Antes que a la lógica, los políticos españoles responden a la ley de la inercia, un principio por el que tienden a permanecer en estado de reposo o en actividad aparente hasta que las circunstancias les favorezcan o de forma inevitable les empujen a moverse para salvar su cargo. Mariano Rajoy aguardó inmóvil y en silencio a que Rita Barberá eligiera la salida más conveniente tras su imputación. La senadora tomó a casi empellones la puerta del Grupo Mixto, con un sueldo de casi siete mil euros mensuales que le garantizan un buen abogado defensor y las ventajas del aforamiento. Solo cuando el silencio se hizo tan incómodo como para amenazar en convertirse en complicidad, el líder del PP habló. En tercera persona, como si levantara un acta de defunción, constató que la exalcaldesa de Valencia ha abandonado el PP y por lo tanto su antiguo partido carece de autoridad sobre ella. Y a otra cosa, que no es más que contar los días que faltan para las terceras elecciones al menos que el PSOE las impida.

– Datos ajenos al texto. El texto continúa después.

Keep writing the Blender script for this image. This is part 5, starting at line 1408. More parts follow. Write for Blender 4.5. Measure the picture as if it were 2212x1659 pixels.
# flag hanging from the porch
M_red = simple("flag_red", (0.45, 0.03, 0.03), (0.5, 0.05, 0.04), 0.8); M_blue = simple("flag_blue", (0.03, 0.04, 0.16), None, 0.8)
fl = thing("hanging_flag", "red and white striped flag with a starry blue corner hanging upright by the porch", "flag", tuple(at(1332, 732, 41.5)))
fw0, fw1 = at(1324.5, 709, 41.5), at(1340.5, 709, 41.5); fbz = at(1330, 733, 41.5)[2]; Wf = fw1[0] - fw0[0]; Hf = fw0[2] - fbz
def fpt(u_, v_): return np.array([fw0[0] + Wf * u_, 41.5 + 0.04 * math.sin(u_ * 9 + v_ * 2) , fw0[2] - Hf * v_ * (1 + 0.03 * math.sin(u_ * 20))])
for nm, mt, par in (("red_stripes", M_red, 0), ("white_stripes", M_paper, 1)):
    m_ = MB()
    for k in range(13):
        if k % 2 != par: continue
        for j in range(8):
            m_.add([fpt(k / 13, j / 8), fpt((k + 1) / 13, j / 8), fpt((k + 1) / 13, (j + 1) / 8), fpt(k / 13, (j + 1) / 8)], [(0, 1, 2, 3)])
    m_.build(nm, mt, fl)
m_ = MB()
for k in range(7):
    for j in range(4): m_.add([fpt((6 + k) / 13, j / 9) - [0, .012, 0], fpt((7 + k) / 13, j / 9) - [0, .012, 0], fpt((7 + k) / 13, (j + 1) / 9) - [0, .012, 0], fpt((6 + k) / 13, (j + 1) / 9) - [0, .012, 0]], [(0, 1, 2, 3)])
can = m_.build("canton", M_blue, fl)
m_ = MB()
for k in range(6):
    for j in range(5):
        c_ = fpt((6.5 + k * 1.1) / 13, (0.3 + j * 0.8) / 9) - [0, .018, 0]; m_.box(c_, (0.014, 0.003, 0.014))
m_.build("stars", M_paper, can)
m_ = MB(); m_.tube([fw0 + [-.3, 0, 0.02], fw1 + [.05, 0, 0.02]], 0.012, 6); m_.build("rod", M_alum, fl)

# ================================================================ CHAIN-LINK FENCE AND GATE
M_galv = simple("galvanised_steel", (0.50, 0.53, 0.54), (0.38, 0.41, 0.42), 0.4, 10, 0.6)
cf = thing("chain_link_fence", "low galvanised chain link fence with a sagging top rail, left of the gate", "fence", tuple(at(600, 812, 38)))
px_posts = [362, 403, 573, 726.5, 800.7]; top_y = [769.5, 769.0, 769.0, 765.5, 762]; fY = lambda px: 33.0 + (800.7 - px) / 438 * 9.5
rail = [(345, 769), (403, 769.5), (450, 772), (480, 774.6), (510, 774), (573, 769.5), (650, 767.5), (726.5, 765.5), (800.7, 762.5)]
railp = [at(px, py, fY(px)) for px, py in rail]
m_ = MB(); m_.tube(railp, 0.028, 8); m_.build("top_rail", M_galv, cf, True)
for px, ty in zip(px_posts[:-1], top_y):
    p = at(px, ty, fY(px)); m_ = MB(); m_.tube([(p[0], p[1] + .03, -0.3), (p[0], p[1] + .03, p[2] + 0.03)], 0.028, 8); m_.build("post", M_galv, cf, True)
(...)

Pedro Sánchez no está por la labor. Pese al aparente trajín de la campaña en Galicia y el País Vasco, el secretario general de los socialistas continúa tan quieto como su rival. Por mucho que los barones invoquen su derecho a decir lo que piensan y su ejecutiva se líe «a gorrazos» con ellos, que diría Guillermo Fernández Vara, al candidato del PSOE le basta el ‘no es no’ como eslogan y el paso de las semanas para que la convocatoria electoral le garantice una oportunidad que buena parte de su comité federal preferiría ahorrarse. Ahora que ha encontrado un punto de equilibro en la cuerda floja del camino hacia la Moncloa, tampoco él piensa menearse demasiado.
A España no le queda otra que esperar también, harta y en funciones, a que la realidad haga imposible el camuflaje. Los partidos no se organizan para forjar hombres de Estado, sino para ganar elecciones. Mientras los protagonistas otean el horizonte con la esperanza de que a su rival lo fulmine un rayo, el guión de las directrices del partido establece dos alternativas para los secundarios: hacer mutis por el foro o disimular lo mejor que sepan, la opción más digna ante la opinión pública para los cargos electos. Solo en esa obligada pose preelectoral de nadar y guardar la ropa se entiende que los políticos asturianos hayan discutido durante meses las posibles alianzas presupuestarias sin entrar en mayores honduras que la posibilidad de establecer impuestos para las bebidas con gas. El PSOE asturiano ha lamentado en reiteradas ocasiones la dificultad de elaborar unas cuentas sin que el Gobierno central concrete los fondos que la región recibirá el próximo año. Los socialistas no han dejado de repetir su deseo de negociar un acuerdo con Podemos e IU para que el presupuesto responda a la mayoría parlamentaria de izquierdas. El partido de Emilio León ha contestado tantas veces como le han preguntado que su apoyo está condicionado a un cambio de política por parte del Ejecutivo de Javier Fernández. El PP asturiano asegura estar dispuesto a aprobar el presupuesto si el Gobierno acepta sus propuestas fiscales, entre ellas, la supresión del impuesto de sucesiones. Tantas ocasiones como ha podido lanzar su oferta Mercedes Fernández ha tenido luego para afear al PSOE su silencio. A Foro, Ciudadanos e Izquierda Unida la imposibilidad de resultar decisivos en solitario les permite criticar a diestra y siniestra la incapacidad de los partidos con mayor representación en la Junta para superar el más de lo mismo. Los parlamentarios asturianos llevan dos meses en el bucle de un debate reiterativo, pero con la vista puesta, sin distracciones, en la política nacional, cuya parálisis también les sirve de coartada para que las buenas intenciones se queden para engordar los libros de sesiones del Parlamento asturiano.
La realidad de Asturias mantiene su propia dinámica, que la obliga a caminar por detrás de las regiones con mayores recursos hacia un horizonte de incierta recuperación. El presupuesto, aunque dependiente en gran medida de las aportaciones estatales, es el escaso margen de maniobra de la política regional para acelerar el paso de una autonomía lastrada por el envejecimiento de su población, el crecimiento de la deuda pública y la complicada transformación de su economía. Sin embargo, la inercia de la política asturiana parece dispuesta a mantenerse en la parsimonia de una prórroga que todos los partidos consideran indeseable y casi nada hacen por evitar.